## SET PROBLEM
Begin with the line that contains "Continue the Blender" and continue down through the line that contains "m = MB(); m.box([fc[0] +"; reproduce those lines exactly and only those.

--- BEGIN ---

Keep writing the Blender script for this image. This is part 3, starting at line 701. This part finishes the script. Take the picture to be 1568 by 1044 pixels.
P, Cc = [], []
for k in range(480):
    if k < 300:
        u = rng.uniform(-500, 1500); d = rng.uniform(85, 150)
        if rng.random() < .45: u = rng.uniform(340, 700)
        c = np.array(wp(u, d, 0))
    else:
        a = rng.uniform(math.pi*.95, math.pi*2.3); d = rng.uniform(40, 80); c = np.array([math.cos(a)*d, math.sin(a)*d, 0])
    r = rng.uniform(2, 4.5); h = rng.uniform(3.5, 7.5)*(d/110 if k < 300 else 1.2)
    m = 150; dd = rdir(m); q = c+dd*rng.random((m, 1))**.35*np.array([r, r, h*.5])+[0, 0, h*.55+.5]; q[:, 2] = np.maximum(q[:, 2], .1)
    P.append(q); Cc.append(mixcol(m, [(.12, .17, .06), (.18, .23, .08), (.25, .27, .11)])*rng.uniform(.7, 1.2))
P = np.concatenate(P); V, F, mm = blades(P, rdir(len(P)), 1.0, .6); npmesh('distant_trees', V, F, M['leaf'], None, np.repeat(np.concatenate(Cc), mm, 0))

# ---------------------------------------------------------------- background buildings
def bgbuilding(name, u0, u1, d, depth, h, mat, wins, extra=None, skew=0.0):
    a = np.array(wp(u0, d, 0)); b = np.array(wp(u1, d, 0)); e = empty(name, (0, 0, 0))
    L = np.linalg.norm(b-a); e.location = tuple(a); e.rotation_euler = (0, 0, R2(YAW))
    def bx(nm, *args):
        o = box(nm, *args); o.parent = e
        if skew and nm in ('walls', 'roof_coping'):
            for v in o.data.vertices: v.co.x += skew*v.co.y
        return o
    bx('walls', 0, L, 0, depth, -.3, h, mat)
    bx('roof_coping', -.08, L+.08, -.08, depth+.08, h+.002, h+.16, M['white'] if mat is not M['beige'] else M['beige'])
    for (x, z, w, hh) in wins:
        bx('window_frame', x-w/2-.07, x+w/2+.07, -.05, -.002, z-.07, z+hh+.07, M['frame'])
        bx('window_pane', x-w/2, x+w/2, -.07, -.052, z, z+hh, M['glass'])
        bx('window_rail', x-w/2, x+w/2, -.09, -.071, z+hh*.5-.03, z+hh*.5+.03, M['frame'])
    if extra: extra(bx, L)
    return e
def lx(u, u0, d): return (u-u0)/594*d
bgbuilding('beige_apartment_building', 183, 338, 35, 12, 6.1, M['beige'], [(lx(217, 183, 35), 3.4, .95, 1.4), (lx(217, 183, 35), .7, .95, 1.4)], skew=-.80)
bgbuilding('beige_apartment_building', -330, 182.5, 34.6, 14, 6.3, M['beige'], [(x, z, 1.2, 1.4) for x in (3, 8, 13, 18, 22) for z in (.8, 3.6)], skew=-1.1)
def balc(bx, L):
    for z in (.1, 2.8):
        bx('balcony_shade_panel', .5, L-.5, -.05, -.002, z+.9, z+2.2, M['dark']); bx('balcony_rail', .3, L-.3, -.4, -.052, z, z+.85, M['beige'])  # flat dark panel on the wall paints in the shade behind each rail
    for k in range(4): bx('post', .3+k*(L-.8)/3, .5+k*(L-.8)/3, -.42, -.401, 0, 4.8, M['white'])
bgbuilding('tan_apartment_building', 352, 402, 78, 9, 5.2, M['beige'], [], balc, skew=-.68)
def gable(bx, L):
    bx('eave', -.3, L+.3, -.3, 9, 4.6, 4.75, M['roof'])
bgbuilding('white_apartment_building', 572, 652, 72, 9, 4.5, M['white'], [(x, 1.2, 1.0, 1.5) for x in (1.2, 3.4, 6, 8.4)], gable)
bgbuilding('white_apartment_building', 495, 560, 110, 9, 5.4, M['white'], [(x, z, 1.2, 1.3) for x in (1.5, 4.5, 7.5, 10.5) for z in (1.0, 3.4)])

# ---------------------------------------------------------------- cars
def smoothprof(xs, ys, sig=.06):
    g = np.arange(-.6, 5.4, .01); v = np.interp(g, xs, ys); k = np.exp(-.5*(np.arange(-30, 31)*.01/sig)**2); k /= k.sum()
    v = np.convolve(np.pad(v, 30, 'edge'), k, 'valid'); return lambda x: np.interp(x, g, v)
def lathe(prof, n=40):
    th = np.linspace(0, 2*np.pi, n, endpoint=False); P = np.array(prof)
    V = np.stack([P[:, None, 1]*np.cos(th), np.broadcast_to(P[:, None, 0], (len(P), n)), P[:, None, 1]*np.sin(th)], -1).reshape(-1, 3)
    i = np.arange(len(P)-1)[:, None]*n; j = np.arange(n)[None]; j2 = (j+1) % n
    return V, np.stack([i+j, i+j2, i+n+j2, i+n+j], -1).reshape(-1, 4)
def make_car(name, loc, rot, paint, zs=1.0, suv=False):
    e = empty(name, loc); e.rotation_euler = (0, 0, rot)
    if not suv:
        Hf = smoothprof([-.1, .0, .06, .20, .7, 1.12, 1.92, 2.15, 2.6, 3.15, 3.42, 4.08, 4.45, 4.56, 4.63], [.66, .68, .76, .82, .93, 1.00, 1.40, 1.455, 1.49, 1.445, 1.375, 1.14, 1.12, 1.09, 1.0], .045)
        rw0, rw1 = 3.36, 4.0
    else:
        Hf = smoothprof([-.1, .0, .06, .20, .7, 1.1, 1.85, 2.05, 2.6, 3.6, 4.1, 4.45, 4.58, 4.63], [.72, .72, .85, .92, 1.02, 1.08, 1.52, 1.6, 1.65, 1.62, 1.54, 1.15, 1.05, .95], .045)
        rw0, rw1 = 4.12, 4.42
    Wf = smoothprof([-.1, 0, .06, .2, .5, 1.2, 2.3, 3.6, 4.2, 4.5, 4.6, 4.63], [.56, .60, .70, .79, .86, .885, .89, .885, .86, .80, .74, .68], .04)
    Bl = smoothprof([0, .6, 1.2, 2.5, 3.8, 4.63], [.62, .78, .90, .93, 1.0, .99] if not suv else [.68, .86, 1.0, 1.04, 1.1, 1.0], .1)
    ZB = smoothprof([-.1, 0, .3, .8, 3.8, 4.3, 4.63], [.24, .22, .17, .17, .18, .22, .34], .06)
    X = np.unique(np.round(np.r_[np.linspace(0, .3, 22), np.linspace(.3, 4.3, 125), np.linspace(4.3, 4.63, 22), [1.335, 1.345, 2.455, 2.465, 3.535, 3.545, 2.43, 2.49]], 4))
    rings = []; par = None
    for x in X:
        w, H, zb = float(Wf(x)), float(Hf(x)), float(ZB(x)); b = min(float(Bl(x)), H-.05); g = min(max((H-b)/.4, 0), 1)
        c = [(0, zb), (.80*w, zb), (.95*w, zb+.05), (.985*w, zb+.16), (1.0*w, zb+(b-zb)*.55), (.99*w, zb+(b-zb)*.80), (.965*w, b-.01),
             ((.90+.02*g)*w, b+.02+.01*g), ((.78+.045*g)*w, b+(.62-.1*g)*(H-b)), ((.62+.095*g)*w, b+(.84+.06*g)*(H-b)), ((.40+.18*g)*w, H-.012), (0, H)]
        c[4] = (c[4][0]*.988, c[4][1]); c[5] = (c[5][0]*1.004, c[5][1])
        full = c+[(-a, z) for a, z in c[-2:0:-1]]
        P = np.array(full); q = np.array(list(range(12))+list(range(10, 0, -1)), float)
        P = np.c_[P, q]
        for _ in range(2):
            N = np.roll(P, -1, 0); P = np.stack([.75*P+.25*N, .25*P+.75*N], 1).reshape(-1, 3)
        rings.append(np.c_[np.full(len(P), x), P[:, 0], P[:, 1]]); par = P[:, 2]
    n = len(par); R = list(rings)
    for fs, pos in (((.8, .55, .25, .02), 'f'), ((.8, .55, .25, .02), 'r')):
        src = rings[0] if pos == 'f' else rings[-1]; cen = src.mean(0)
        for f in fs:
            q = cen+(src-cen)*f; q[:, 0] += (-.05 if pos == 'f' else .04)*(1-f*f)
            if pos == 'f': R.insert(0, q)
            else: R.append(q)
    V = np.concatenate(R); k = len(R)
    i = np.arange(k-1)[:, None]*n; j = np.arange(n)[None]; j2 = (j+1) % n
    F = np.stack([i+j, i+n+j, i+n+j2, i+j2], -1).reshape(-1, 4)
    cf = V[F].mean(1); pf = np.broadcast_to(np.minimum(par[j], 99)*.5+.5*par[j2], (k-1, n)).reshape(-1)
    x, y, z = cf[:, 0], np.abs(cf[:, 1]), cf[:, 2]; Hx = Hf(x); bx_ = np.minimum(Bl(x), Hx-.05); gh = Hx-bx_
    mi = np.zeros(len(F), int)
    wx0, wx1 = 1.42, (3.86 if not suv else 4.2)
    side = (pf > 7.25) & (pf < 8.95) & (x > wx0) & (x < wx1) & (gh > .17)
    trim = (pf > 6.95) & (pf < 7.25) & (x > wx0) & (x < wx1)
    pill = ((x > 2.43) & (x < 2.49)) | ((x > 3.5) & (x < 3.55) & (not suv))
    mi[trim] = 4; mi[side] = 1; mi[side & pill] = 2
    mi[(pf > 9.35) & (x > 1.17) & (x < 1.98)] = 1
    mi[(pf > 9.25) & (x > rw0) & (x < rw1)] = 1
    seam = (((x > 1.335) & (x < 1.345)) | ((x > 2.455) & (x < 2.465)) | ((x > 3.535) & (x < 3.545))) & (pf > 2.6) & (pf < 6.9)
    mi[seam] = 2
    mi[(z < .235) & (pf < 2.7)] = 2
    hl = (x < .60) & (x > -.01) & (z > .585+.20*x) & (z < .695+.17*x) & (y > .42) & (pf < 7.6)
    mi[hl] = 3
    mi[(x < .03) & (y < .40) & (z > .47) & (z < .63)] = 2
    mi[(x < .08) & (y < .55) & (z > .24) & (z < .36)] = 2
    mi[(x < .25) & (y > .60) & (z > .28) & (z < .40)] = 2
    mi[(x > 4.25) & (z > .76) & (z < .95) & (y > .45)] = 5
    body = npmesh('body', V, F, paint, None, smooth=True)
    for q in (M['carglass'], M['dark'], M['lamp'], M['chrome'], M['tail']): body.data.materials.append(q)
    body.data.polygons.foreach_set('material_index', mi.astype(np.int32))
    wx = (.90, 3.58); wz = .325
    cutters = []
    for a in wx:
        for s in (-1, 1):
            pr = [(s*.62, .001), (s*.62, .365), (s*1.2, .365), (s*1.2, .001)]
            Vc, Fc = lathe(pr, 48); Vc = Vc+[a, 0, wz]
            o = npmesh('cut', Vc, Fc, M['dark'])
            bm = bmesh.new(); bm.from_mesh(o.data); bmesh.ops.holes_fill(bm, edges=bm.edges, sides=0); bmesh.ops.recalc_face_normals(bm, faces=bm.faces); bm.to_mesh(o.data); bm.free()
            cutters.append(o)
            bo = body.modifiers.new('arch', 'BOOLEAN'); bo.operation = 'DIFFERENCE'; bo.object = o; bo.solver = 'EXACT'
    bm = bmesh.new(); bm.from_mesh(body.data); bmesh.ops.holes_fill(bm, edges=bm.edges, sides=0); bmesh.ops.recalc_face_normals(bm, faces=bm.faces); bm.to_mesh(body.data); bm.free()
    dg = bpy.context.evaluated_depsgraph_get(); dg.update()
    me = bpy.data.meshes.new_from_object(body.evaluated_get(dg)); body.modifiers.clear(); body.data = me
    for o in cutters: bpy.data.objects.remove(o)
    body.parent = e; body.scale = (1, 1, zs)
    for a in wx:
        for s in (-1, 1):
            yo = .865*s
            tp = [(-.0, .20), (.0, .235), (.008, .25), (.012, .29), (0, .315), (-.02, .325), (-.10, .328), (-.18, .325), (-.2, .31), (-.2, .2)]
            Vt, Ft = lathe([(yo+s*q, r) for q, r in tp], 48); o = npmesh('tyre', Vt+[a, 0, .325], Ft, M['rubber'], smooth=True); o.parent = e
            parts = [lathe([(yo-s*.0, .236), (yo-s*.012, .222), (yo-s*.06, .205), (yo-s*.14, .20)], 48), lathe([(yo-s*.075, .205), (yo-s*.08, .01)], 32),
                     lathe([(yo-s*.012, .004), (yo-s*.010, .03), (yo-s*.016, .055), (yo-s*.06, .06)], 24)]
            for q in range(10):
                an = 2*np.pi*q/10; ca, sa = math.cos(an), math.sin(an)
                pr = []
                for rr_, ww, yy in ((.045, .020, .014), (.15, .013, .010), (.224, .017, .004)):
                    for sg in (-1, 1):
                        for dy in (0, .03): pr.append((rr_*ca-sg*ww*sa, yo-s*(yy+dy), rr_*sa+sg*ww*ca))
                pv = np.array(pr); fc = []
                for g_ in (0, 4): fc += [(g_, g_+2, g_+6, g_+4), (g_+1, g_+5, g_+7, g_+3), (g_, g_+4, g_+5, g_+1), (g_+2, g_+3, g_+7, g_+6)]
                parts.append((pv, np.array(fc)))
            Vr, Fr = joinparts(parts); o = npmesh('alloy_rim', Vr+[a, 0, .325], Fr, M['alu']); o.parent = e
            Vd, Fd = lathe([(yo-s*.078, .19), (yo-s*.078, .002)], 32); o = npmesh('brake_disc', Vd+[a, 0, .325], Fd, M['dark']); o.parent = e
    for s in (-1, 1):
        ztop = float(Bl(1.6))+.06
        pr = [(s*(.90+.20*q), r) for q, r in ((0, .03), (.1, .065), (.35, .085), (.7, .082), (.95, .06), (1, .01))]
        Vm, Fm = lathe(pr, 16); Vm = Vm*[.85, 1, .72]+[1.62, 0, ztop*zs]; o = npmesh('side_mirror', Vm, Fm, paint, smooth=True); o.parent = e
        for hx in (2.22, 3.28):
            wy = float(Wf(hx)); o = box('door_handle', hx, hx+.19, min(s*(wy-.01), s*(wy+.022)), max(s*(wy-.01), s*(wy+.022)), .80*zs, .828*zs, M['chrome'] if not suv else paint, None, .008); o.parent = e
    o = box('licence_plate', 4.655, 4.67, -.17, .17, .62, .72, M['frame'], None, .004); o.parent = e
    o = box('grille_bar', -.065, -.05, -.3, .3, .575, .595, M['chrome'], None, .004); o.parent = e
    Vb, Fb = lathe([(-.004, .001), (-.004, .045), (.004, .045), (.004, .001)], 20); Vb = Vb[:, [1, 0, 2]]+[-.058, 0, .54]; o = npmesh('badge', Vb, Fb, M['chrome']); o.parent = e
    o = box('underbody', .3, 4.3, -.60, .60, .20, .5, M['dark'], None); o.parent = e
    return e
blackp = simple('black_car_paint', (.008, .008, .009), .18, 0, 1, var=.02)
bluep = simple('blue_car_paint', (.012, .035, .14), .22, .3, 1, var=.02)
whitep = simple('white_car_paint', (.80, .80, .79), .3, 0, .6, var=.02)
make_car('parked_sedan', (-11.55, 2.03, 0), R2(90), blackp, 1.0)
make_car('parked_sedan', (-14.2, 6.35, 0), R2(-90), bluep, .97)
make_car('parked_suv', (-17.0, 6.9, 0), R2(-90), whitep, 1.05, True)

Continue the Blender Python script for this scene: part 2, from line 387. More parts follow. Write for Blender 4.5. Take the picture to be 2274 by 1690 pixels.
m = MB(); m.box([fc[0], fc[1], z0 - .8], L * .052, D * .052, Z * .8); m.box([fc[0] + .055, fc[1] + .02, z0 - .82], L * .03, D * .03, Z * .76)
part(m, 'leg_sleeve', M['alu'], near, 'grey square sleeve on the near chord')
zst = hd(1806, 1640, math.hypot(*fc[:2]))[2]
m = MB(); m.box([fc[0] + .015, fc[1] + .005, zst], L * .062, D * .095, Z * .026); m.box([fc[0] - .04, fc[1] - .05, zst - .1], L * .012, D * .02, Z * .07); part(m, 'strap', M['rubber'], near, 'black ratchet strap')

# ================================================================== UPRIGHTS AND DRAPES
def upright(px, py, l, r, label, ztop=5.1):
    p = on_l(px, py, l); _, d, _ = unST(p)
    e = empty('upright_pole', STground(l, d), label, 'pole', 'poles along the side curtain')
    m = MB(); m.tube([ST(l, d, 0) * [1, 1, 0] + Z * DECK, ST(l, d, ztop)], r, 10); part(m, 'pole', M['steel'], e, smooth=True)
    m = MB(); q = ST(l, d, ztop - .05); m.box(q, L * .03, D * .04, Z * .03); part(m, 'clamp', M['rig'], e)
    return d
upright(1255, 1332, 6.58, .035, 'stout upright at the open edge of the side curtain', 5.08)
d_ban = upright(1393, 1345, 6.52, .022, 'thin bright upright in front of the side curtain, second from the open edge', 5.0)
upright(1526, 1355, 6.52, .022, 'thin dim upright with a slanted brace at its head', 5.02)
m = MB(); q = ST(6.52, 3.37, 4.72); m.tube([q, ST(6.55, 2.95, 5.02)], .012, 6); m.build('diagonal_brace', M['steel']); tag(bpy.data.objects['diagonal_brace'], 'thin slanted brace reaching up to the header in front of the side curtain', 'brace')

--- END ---

## ANSWER TO THE EXERCISE
Continue the Blender Python script for this scene: part 2, from line 387. More parts follow. Write for Blender 4.5. Take the picture to be 2274 by 1690 pixels.
m = MB(); m.box([fc[0], fc[1], z0 - .8], L * .052, D * .052, Z * .8); m.box([fc[0] + .055, fc[1] + .02, z0 - .82], L * .03, D * .03, Z * .76)
part(m, 'leg_sleeve', M['alu'], near, 'grey square sleeve on the near chord')
zst = hd(1806, 1640, math.hypot(*fc[:2]))[2]
m = MB(); m.box([fc[0] + .015, fc[1] + .005, zst], L * .062, D * .095, Z * .026); m.box([fc[0] - .04, fc[1] - .05, zst - .1], L * .012, D * .02, Z * .07); part(m, 'strap', M['rubber'], near, 'black ratchet strap')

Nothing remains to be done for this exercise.